İnsanın kendi benliğini çözümlemesi, zaaflarını bilmesi ve hatta çözüm yollarını da bilmesi çok güzel...
Dediğim gibi burada enerjiyi tetikleyecek bir güce ihtiyaç var...
Onu henüz keşfedemedim...
Zamana bırakmak istemesem de, şu an için yapacak bir şey yok gibi...
Cumartesi annem artık yaz sezonunu kapatıp İstanbul'a dönüyor...

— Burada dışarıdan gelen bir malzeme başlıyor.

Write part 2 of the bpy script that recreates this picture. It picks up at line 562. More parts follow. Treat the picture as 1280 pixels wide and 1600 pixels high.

Pazar günü kendisine zaman ayırırım... Büyük olasılıkla sıkıntılı zamanlarımla ilgili olarak önce sorgulama yapılmaya başlanır, günün özgün sözleri aktarılır, her zamanki gibi ben daralırım, bir ufak tartışma yaşanır, ben bir hafta hiç uğramam, o da bunu duygu sömürüsü ile bana her gün yansıtır...
Diğer olasılık ise, ben ses çıkarmadan dinlerim ki bu pek nadir olan bir durum... sonra konuyu bir şekilde kapatıp, ondan bundan başka konular açmaya çalışırım... genelde benim varyemez yemez bunları:)) ama buluruz bir çaresini...
Kankam ise, bugün izin alıp Mersin'e gitti, ailesini görmeye... Salı gününe kadar yok...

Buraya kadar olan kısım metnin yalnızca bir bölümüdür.